Competition takes a meteoric jump for No. 18 Oregon this weekend at the PKI, where the Ducks open against No. 8 North Carolina.
Oregon (4-0) is coming off its least impressive outing of the season thus far, a 66-54 win over Southern Utah on Tuesday, and anything resembling that performance won’t be successful against the Tar Heels this afternoon (2 p.m., ESPNU) at the Chiles Center.
“We’re going to have to play a lot better, there’s no question about it,” Oregon coach Kelly Graves said. “A lot more intensity. These were good tuneups I guess going into that tournament, but now it gets real. Hopefully our kids maybe learned a lesson (Tuesday) night. I as a coach did, that we’ve got a lot of work to do.

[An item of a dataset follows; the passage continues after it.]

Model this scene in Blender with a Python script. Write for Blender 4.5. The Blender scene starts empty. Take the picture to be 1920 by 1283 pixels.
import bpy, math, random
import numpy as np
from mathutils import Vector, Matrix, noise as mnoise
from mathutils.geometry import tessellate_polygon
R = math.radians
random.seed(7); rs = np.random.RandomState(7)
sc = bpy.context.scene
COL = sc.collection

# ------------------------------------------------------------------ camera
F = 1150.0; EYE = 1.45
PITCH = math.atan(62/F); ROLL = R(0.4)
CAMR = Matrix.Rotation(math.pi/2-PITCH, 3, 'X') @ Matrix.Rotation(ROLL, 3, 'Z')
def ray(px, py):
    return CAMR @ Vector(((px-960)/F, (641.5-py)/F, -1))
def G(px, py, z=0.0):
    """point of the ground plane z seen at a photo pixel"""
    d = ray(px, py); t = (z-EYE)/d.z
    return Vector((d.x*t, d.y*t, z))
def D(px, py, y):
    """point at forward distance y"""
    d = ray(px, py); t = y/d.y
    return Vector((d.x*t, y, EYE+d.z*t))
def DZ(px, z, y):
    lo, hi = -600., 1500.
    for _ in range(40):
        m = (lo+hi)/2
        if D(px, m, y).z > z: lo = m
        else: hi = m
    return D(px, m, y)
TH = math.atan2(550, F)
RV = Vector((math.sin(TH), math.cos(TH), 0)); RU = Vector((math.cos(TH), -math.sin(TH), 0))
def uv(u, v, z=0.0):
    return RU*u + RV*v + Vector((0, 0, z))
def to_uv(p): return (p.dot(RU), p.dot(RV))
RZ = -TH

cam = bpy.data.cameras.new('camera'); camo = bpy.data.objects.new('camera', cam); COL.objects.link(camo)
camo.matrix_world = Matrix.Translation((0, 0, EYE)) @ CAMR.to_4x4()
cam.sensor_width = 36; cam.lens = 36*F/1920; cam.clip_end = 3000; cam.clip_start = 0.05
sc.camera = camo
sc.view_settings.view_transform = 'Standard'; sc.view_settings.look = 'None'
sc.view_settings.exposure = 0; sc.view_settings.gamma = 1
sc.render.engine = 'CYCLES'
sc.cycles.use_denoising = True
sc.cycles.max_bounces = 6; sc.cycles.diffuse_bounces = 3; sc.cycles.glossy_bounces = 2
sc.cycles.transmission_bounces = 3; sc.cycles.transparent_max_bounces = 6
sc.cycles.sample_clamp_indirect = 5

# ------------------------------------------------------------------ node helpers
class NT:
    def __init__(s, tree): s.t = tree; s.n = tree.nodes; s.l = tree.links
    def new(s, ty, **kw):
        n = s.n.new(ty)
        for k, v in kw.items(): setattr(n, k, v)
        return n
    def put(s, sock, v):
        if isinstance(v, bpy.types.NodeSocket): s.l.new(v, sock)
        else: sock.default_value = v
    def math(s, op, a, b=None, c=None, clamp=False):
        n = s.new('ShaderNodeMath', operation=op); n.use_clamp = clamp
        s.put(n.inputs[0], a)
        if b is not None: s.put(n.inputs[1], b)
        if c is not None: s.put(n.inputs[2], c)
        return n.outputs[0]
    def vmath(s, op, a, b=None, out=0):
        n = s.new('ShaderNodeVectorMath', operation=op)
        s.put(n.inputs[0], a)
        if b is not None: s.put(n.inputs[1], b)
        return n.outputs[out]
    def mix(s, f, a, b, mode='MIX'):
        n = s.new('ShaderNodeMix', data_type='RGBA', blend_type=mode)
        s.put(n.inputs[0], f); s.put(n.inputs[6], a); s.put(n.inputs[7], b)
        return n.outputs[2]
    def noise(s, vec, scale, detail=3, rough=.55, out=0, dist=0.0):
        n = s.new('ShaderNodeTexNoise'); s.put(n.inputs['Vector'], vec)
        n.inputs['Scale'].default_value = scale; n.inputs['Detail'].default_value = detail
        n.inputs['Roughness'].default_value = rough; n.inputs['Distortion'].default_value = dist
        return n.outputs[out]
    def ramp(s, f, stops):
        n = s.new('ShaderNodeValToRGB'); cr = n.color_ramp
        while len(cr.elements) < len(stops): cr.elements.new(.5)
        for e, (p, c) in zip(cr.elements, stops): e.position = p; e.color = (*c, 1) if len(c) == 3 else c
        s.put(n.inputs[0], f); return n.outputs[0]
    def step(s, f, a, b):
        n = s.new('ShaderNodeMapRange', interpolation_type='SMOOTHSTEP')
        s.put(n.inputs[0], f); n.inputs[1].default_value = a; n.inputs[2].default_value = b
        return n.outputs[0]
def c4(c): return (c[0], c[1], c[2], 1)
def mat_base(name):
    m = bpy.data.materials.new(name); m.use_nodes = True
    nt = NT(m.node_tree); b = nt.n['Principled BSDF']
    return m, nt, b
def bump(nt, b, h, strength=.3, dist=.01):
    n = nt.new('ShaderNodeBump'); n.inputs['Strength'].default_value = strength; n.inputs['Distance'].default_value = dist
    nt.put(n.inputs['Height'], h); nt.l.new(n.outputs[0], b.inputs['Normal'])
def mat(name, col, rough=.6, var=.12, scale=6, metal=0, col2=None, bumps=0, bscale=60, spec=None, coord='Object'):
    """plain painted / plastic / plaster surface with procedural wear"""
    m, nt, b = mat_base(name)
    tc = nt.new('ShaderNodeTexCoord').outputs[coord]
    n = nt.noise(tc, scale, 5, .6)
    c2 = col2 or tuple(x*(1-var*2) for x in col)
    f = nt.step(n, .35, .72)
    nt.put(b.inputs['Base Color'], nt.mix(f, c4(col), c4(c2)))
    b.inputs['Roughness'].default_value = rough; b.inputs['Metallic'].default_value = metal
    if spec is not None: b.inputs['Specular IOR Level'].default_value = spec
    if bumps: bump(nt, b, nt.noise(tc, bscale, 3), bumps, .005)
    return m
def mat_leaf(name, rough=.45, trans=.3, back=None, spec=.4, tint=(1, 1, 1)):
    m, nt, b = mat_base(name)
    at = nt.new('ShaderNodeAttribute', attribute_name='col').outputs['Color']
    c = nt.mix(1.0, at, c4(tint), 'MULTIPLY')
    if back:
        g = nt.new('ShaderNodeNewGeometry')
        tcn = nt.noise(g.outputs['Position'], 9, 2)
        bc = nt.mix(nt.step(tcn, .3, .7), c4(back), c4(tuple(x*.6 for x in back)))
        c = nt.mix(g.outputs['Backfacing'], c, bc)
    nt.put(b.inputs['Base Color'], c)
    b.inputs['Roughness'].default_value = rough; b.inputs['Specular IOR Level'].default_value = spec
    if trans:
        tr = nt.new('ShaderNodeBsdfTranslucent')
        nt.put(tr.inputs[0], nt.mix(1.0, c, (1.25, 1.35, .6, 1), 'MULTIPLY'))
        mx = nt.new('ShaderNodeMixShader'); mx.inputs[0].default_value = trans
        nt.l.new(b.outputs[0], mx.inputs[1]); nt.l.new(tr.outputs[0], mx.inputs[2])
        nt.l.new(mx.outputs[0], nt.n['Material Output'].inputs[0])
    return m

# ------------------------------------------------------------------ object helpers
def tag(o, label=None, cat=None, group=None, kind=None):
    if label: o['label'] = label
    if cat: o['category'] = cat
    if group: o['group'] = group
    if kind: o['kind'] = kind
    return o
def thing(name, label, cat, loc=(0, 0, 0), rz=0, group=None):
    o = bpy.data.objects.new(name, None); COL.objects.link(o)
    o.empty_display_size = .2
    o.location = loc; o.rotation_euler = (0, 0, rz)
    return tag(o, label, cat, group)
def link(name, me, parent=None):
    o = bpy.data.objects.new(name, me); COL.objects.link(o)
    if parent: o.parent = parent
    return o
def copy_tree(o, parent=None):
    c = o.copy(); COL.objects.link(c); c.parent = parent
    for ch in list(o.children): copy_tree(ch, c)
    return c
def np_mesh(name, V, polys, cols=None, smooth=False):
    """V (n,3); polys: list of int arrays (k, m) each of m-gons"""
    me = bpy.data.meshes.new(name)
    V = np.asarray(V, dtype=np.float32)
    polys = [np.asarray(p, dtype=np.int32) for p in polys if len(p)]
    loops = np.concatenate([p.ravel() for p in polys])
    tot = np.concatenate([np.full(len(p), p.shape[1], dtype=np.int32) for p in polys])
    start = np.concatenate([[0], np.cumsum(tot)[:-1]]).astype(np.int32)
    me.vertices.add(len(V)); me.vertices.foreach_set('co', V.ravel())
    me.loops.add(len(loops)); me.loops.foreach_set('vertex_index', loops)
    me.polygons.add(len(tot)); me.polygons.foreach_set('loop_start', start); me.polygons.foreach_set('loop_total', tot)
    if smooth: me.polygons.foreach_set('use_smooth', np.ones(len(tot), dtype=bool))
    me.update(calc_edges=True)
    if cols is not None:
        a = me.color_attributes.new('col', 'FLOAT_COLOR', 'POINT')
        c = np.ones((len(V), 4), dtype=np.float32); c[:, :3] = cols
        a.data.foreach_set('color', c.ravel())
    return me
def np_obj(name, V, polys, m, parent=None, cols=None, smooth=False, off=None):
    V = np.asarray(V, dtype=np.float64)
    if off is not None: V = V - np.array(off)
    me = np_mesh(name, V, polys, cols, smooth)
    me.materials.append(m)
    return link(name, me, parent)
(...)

“North Carolina, I’ve seen them a couple of times and they’re really, really good. They’re long. They’re athletic. They’ve got play-makers. They’ve got size. They’re really the whole package. They’re a legitimate top 10 team.”
Alyssa Ustby (15.0 points, 8.3 rebounds) leads five players averaging in double-figures for North Carolina (4-0), which is also coming off an uninspired performance against James Madison, which led at halftime.
Oregon is looking to gain an early top 10 win, its first since defeating Arizona and UConn in back-to-back games last January.
“I’m super excited to see what our team can do versus a top 10 team,” guard Te-Hina Paopao said. “We got to put a whole game together and I know we’re going to be great.”
The Ducks are built to run through Paopao and Endyia Rogers and are getting significant contributions from freshmen Grace VanSlooten and Chance Gray as well as sophomore center Phillipina Kyei. It’s by far the biggest test yet for UO’s younger players.
“To prove ourselves on a big stage is going to be great for us,” Gray said. “We’ve been taking it one game at a time. Now we’re here so we’re ready to go and hoop.”
No. 5 Iowa State faces Michigan State in the other half of the bracket. The winners and losers of each of today’s games will play on Sunday.
“I think we’re ready for it,” Graves said. “I think it’s going to be good for us. It’s difficult — as much as everybody thinks that it’s fun to kind of blow teams out, it’s really not. When you get competitors they want to play against the best and starting on Thursday and then continuing after that and for the next month we might have the toughest one-month stretch of any team in the country.
“We’ve got our work cut out for us. I’m OK. I think we’re going to be fine. I think our freshmen will step up to the challenge and we have good experienced guards that are already used to that kind of competition.”